Vous avez cité Brassac, que je n'avais pas cité, et vous avez eu raison - c'est d'ailleurs le canton de Jumeaux. À Brassac, il y avait deux gendarmeries car il s'agissait d'un secteur minier, où l'on comptait vingt-sept nationalités. On a supprimé une gendarmerie, ce qui se conçoit puisque la situation a évolué. Mais le redéploiement a eu comme conséquence d'accentuer la désertification et de nous priver de gendarmes sur le terrain, ce qui, aujourd'hui, est dénoncé par tous les élus.
Monsieur le secrétaire d'État, vous nous annoncez 13 gendarmes supplémentaires sur Issoire et 3 supplémentaires sur Sauxillanges. Monsieur le secrétaire d'État, je vous crois ! Et j'espère pouvoir vous croire totalement ! Car pour l'instant, il y a eu des diminutions d'effectifs à Champeix, à la Tour-d'Auvergne, et ailleurs. Je ne vais pas continuer la liste car ce serait trop long. Alors même qu'il y a une augmentation des effectifs de la brigade d'Issoire, on assiste à une diminution sur le plan opérationnel, le secteur d'intervention étant désormais beaucoup plus vaste.

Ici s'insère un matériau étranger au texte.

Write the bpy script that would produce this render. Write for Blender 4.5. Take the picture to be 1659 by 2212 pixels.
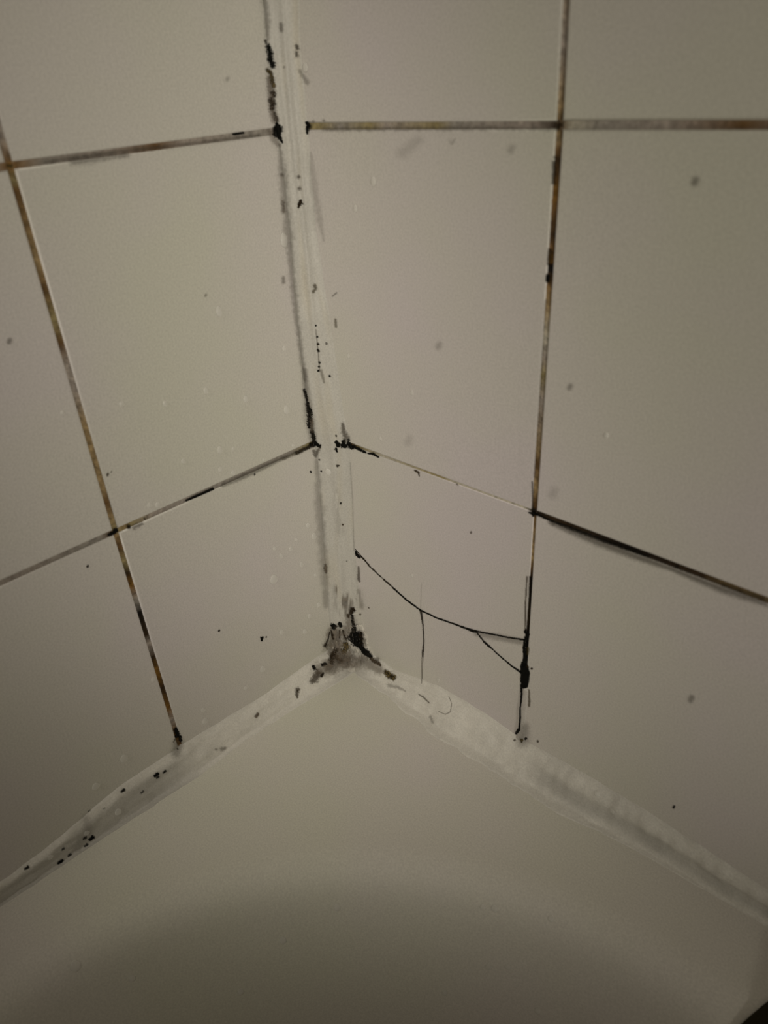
import bpy, bmesh, math, random
from mathutils import Vector, Matrix, noise
from mathutils.bvhtree import BVHTree
random.seed(7)
for o in list(bpy.data.objects): bpy.data.objects.remove(o)
S = bpy.context.scene; COL = S.collection
OZ = .658                                  # height of the lower tile joint above the floor

# ------------------------------------------------------------------ camera
CP = Vector((0.28443893, -0.23495654, 0.16746362 + OZ)); FPX = 1568.65
RW = Matrix(((0.7156672, 0.69595189, -0.05891881), (-0.32188199, 0.40351012, 0.85648792), (0.61984873, -0.59399541, 0.51279334)))
cd = bpy.data.cameras.new('camera'); cam = bpy.data.objects.new('camera', cd); COL.objects.link(cam)
M4 = RW.transposed().to_4x4(); M4.translation = CP; cam.matrix_world = M4
cd.sensor_fit = 'HORIZONTAL'; cd.sensor_width = 36; cd.lens = FPX / 1659 * 36
cd.clip_start = .01; cd.clip_end = 30
cd.dof.use_dof = True; cd.dof.focus_distance = .42; cd.dof.aperture_fstop = 13
S.camera = cam
# ------------------------------------------------------------------ light
w = bpy.data.worlds.new('world'); S.world = w; w.use_nodes = True
w.node_tree.nodes['Background'].inputs[0].default_value = (1, .87, .66, 1)
w.node_tree.nodes['Background'].inputs[1].default_value = .1
def spot(name, pos, aim, size, power, color, rad):
    l = bpy.data.lights.new(name, 'SPOT'); l.energy = power; l.color = color; l.spot_size = math.radians(size)
    l.spot_blend = 1; l.shadow_soft_size = rad
    o = bpy.data.objects.new(name, l); COL.objects.link(o); o.location = pos
    o.rotation_euler = (Vector(aim) - Vector(pos)).to_track_quat('-Z', 'Y').to_euler()
spot('standin_spot_high', (.125, -.965, .762 + OZ), (-.022, -.157, .088 + OZ), 28.0, 16.9, (1, .917, .785), .06)  # stand-in for the room's light, no known fixture; cone fitted to brightness
spot('standin_spot_low', (1.254, -.431, .145 + OZ), (-.006, .095, .066 + OZ), 30.0, 24.3, (1, .928, .785), .07)  # added low spot to brighten the left wall; no lamp is known here
S.view_settings.view_transform = 'Standard'; S.view_settings.look = 'None'
S.view_settings.exposure = 0; S.view_settings.gamma = 1; S.view_settings.use_curve_mapping = False

# ------------------------------------------------------------------ helpers
def ray(px, py):
    return (RW.transposed() @ Vector(((px - 829.5) / FPX, -(py - 1106) / FPX, -1))).normalized()
def onR(px, py):                            # -> (u, z) on the wall right of the corner (plane y=0)
    d = ray(px, py); t = -CP.y / d.y; p = CP + t * d; return (p.x, p.z - OZ)
def onL(px, py):                            # -> (u, z) on the wall left of the corner (plane x=0), u = -y
    d = ray(px, py); t = -CP.x / d.x; p = CP + t * d; return (-p.y, p.z - OZ)
def W3(side, u, z, d=0.0):                  # wall coordinates to world; d = height in front of the wall
    return Vector((u, -d, z + OZ)) if side == 'R' else Vector((d, -u, z + OZ))
def lin(c): return tuple(((v / 255) / 12.92 if v / 255 <= .04045 else ((v / 255 + .055) / 1.055) ** 2.4) for v in c)
REF = lin((146, 137, 119)); TILE = (.66, .64, .60)
def alb(c):                                 # photo colour beside a tile colour -> surface colour
    l = lin(c); return tuple(min(.9, max(.004, l[i] / REF[i] * TILE[i])) for i in range(3))
def nz(x, y=0., z=0., s=1.): return noise.noise(Vector((x * s, y * s, z * s)))
def lerp(a, b, t): return a + (b - a) * t
def interp(tab, x):
    if x <= tab[0][0]: return tab[0][1]
    for (a, va), (b, vb) in zip(tab, tab[1:]):
        if x <= b:
            t = (x - a) / (b - a)
            return tuple(lerp(p, q, t) for p, q in zip(va, vb)) if isinstance(va, tuple) else lerp(va, vb, t)
    return tab[-1][1]
def smooth(a, b, x):
    t = min(1, max(0, (x - a) / (b - a))); return t * t * (3 - 2 * t)
def mesh_obj(name, verts, faces, mat, parent=None, smooth_=True, colors=None):
    me = bpy.data.meshes.new(name); me.from_pydata([tuple(v) for v in verts], [], faces); me.materials.append(mat)
    me.polygons.foreach_set('use_smooth', [smooth_] * len(me.polygons))
    if colors:
        a = me.color_attributes.new('stain', 'FLOAT_COLOR', 'POINT')
        a.data.foreach_set('color', [c for v in colors for c in v])
    me.update(); o = bpy.data.objects.new(name, me); COL.objects.link(o); o.parent = parent
    return o
def tag(o, label=None, cat=None, group=None, kind=None):
    for k, v in (('label', label), ('category', cat), ('group', group), ('kind', kind)):
        if v: o[k] = v
    return o

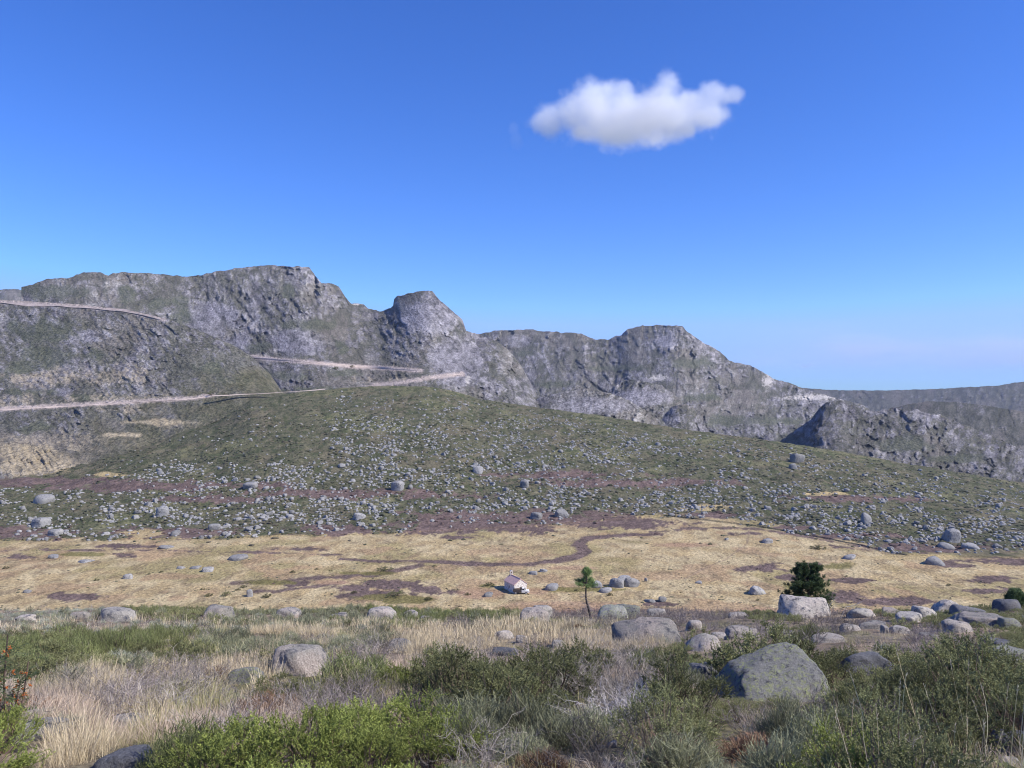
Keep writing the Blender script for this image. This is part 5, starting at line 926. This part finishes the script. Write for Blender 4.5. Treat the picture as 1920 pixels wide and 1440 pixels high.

J'attends les 13 gendarmes supplémentaires, mais je veux savoir où ils seront affectés ! Le seront-ils sur le secteur d'Issoire-Champeix, ou partiellement sur la totalité de la compagnie, ce qui n'a pas du tout la même signification ?
Monsieur le secrétaire d'État, il ne s'agit pas là d'un cri de révolte : je ne fais que traduire la pensée des élus locaux. Comme je l'ai dit tout à l'heure, chacun d'entre nous, sur quelque banc que ce soit, pour peu que nous ayons un peu suivi les élections sénatoriales, sait aujourd'hui que c'est une réelle préoccupation des élus ruraux, qui sentent monter la délinquance et assistent à la désertification de la gendarmerie en zone rurale.